Each with distinguished provenances, early male and female figures by the artist are reunited at auction
Upon hearing the name ‘Alberto Giacometti’, one typically envisions the legendary artist’s post-war works — commanding sculptures of elongated figures and busts. The Swiss visionary’s appreciation for the human form, however, began decades earlier upon moving to Paris.
Giacometti relocated to the French capital in 1922 to train under sculptor Antoine Bourdelle at the Académie de la Grande Chaumière. During this time his work adopted a more Cubist style, inspired by the likes of Constantin Brancusi and Pablo Picasso, as well as exposure to non-Western art.
Together with these influences, Giacometti also grew increasingly interested in existential philosophy, and by the late 1920s, he was forming a distinct visual language with his own abstract forms that held complex messages tied to universal themes of love, death, gender and sex.
In 1930, the relatively unknown artist caught the attention of André Breton, a founder and leader of the Surrealist circle, responsible for Paris’s most radical art at the time. Under Breton, artists such as Salvador Dalí, Yves Tanguy and Max Ernst, as well as several prominent literary figures sought to eliminate distinctions between dream and reality, reason and madness, objectivity and subjectivity.
Although Giacometti’s Surrealist tenure was relatively short lived (in 1935, Breton would expel him from the group because his art was returning to representational figures) this period marked a pivotal moment in his career.
Two masterful examples from Giacometti’s Surrealist period will feature in the 20th Century Evening Sale on 17 November at Christie’s New York. Both conceived in 1929, Homme (Apollon) and Femme couchée qui rêve come from two distinct collections, each with their own distinguished provenances. ‘This is an incredible opportunity to see these two works side by side,’ says Vanessa Fusco, Head of Impressionist & Modern Art, New York. ‘Seeing them together adds so much to your understanding of them individually.’
Offered by a member of the Matisse family, Homme (Apollon), cast in 1954, hails from the collection of Pierre Matisse who was Giacometti’s dealer in the United States and was instrumental in introducing American audiences to the European avant-garde.

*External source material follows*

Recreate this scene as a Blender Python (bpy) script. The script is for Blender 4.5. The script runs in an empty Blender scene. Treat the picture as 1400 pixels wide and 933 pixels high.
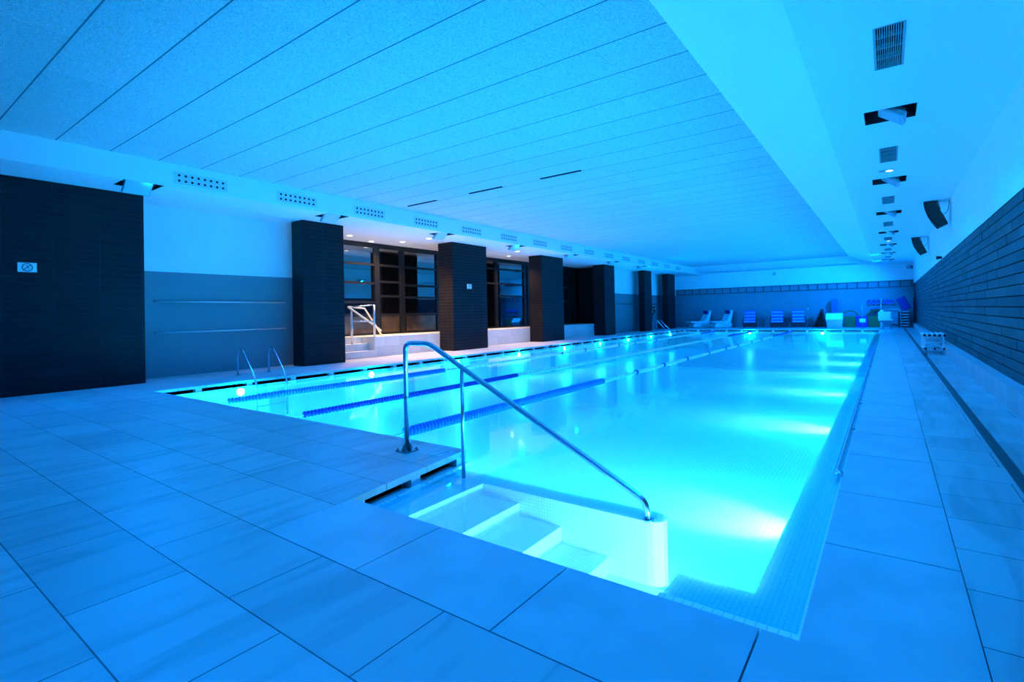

In an extant letter that the artist wrote to Pierre Matisse, diagrams of both Homme (Apollon) and Femme couchée qui rêve are illustrated.
Cast in 1959, Femme couchée qui rêve was acquired by a separate owner around 1960 and has similarly spanned generations of the same family. What makes this sculpture especially remarkable is that not only is it appearing at auction for the first time, but it is also believed to be the only cast of this edition remaining in private hands.
Casts of Homme (Apollon) and Femme couchée qui rêve can be found in museum collections, including the Fondation Alberto Giacometti, Paris, Alberto Giacometti Stiftung, Zurich, and Hirshhorn Museum and Sculpture Garden, Washington D.C.
Further demonstrating the significance of these sculptures, the first major article published about Giacometti included photographs of their plasters. The article appeared in the Surrealist periodical Documents in 1929.
The works’ compositional structures also play a key role in understanding the development of the artist’s later sculptures. Annabel Matterson, Head of Research for the Impressionist & Modern Art department, explains: ‘In terms of how Giacometti conveys gender through the rest of his career, when you approach his sculptures of the late 1940s onwards, the male figure tends to be active, pointing or moving, for example, while his depictions of women are often more static and hieratic. Here, you get the same sense that the Homme is upright and active, and the reclining Femme is passive.’
In Homme (Apollon), alternating vertical and horizontal bars evoke legs, ribs and a central spine, demonstrating a new skeletal lightness crucial to Giacometti’s artistic development. With its radically reduced framework and lack of a single viewpoint — elements that would become a hallmark of the work produced during Giacometti’s association with the Surrealists — this work makes a definitive break from traditional sculpture.
Whereas the male composition is about verticality and erectness, and the title associates the figure with Apollo, the god of rationality and the sun, the female’s composition is extremely complex by comparison. Fusco explains: ‘The handling of the bronze itself is very important. The two curvaceous planes represent a technical feat because they are very thin and juxtaposed with the vertical beams that comprise the form.’
Femme couchée qui rêve has a clearly delineated front, but the artist is beginning to engage with alternate views (such as the work’s back and profile) to create a more engaging, interactive viewing experience. The female figure’s association with the nocturnal and dreaming reflects yet another Surrealist preoccupation.
‘With these works, Giacometti reimagined the human form in a novel symbolic primordial visual language,’ describes Matterson. ‘These Surrealist sculptures are still rooted in the physicality of the archetypal male and female, which is what Giacometti continues to investigate, albeit in a very different manner, for the rest of his career. It’s with these works that Giacometti found his footing within the art world, which would propel him for the rest of his career.’